The Philadelphia Sheriff is a functionary of the First Judicial District, led by President Judge Sheila Woods-Skipper, and the primary responsibility of the office is to implement court-ordered actions like eviction orders, and to support the activities of the courts, like maintaining courtroom security and transporting prisoners between jail and the courtroom. 
The Sheriff's office also administers Sheriff Sales, which is the local shorthand for foreclosed property auctions. This represents a smaller portion of the Sheriff's official duties, but an outsized portion of the stuff that's gotten Sheriffs into legal hot water over the years. Opportunities for corrupt dealings would be greatly reduced if these responsibilities were stripped from the Sheriff's job description and reassigned.

Who would be best-positioned to absorb these jobs? Given how little actual political content there is to the courtroom security operations, it's extremely weird that these live with an independently-elected office. The Sheriff and court-related employees could join the staff of the Department of Prisons, which lives within the Mayoral administration.
The transfer of the real estate unit from the Sheriff to another entity would have to be approved by the President Judge of the First Judicial District, and there are a few different places you could imagine it landing.

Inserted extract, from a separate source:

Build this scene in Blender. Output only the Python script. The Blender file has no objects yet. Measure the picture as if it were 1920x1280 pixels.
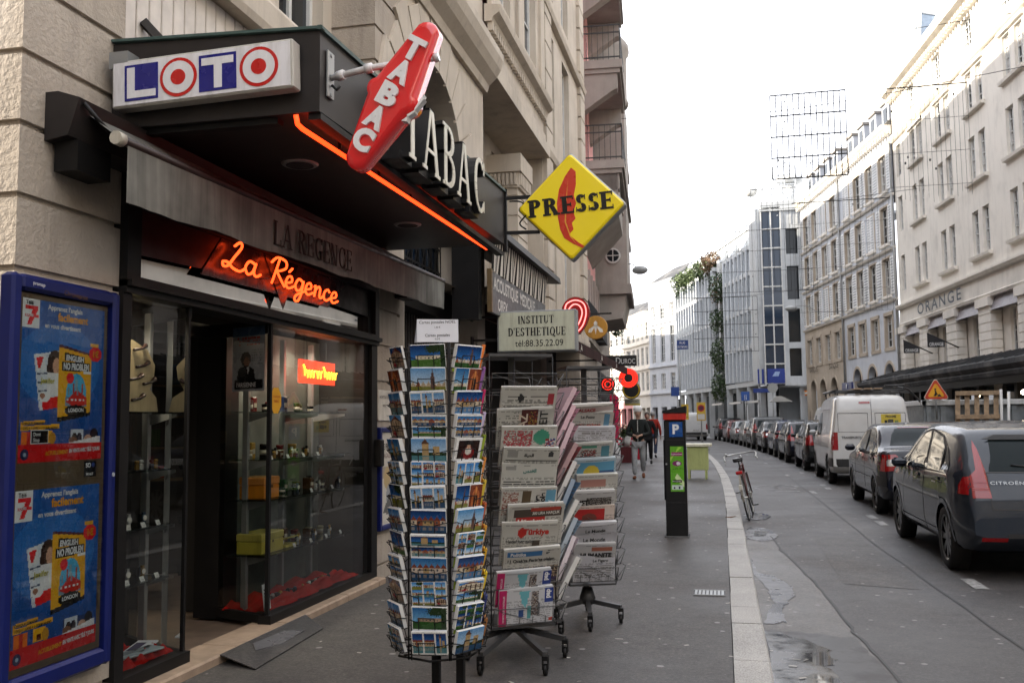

The ideal place (at least on paper) is at the Philadelphia Land Bank. The Land Bank was created to bring some order to the process for selling city-controlled properties, and the Land Bank's Strategic Plan calls for the Bank to get increasingly involved in acquiring properties that are headed for Sheriff Sale. Since its inception, the Land Bank has been working to acquire all the land controlled by four different city agencies, so moving foreclosed property auctions under the Bank's purview would truly make it a one-stop shop for acquiring city land. 

The Land Bank also has a very capable new director, Angel Rodriguez of Asociacion Puertorriqueños en Marcha (APM), and three new board members who favor a more streamlined land disposition process, so the timing is right. 

Political realities complicate the selection of a new home for Sheriff Sales, however. While it would be difficult for someone to mismanage this process worse than the status quo at the Sheriff's office, it's certainly possible City Council could try. Council inserted themselves into the Land Bank's land disposition process so that individual District members could continue to decide who gets to buy city-controlled land, so there would need to be some way to wall off foreclosed property auctions from Councilmanic prerogative. 

It's also possible to imagine the foreclosed property sales ending up at the Revenue Department, as Revenue already plays a role in tax foreclosures. Revenue is also considered a poorly-run Department though, so this also isn't exactly ideal. At some point, though, we have to try to fix these institutional problems instead of steering government functions to the least-bad departments, and the Land Bank is as good a place as any to start because of the benefits of having a full integrated system for property disposition. 

As the harassment scandal has refocused attention on the longstanding problems at the Sheriff's office, there is a political opportunity to eliminate the office and reassign its functions, as should've happened decades ago. It's important to start planning now for what should come next if reformers win.